Portanto, o país não precisará crescer tanto como no passado, sem que isso implique uma queda do crescimento da renda per capita, que cresceria 2,4% a.a. em 1995-1998, taxa essa superior à média de 0,0% dos seis anos do governo Figueiredo (1979-1984), de menos 0,6% a.a. nos cinco anos de Collor/Itamar (1990-1994) e igual à média dos cinco anos do governo Sarney (1985-1989).
No próximo governo (1999-2002), a renda per capita, no nosso cenário, poderia ter um crescimento maior, de 2,9% a.a.
O quadro que se tem pela frente nos próximos anos é então de crescimento moderado, acompanhado por uma lenta melhora dos indicadores fiscais e uma piora dos indicadores de endividamento externo.
Do ponto de vista externo, o restante da década e o início da próxima devem ser encarados como uma transição entre os anos de poupança externa nula que a economia brasileira viveu até 1994 e o novo ponto de equilíbrio -entendido como uma situação na qual os coeficientes de endividamento deixam de ser crescentes- que só seria atingido na próxima década.
Nessa fase de transição, espera-se que o resto do mundo financie nossa acumulação de dívida e que o país aproveite a poupança externa para ampliar o investimento, com ênfase na superação dos gargalos da infra-estrutura e na ampliação da capacidade de produção de bens "tradables".
O risco é que, no caminho, algum acidente faça o mundo deixar de nos financiar.

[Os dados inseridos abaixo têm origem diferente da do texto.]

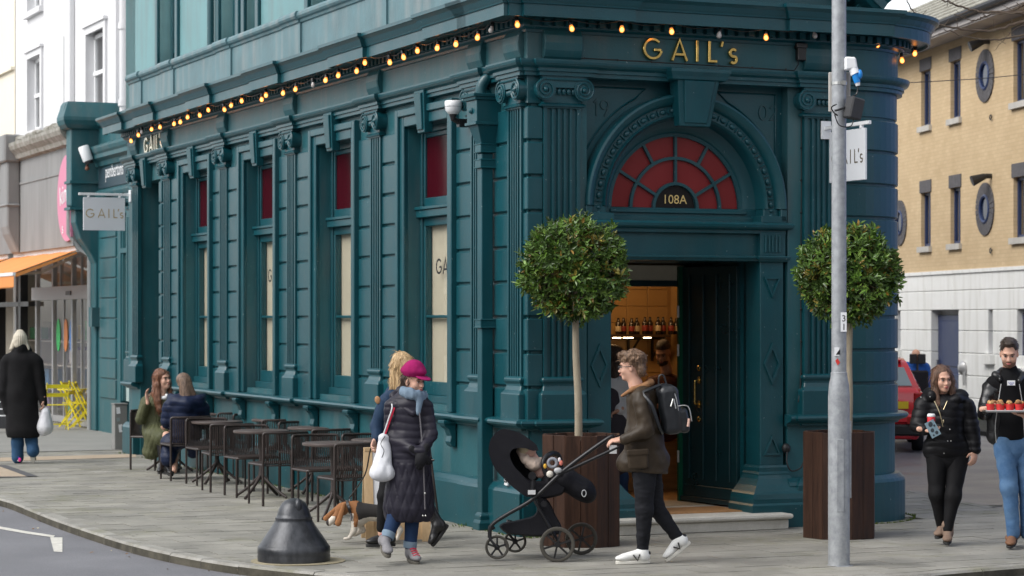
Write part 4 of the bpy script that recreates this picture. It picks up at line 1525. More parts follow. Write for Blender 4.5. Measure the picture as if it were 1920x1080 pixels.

Se, entretanto, a economia mundial continuar mantendo a performance dos últimos anos, com um crescimento de 3% a 4% a.a. e juros relativamente baixos, o desequilíbrio poderia ser financiado e o país chegaria ao final do mandato do próximo presidente com uma renda per capita da ordem de US$ 5.600 a preços de hoje.

Fabio Giambiagi, 34, é economista do BNDES (Banco Nacional de Desenvolvimento Econômico e Social). Foi assessor do Ministério do Planejamento e Orçamento (governo Fernando Henrique Cardoso).

Ana Claudia Duarte de Além, 28, é economista do BNDES e mestre em economia pelo Instituto de Economia da UFRJ (Universidade Federal do Rio de Janeiro).

Florinda Pastoriza, 24, é economista do BNDES e mestre em economia pela FGV-RJ (Fundação Getúlio Vargas do Rio de Janeiro).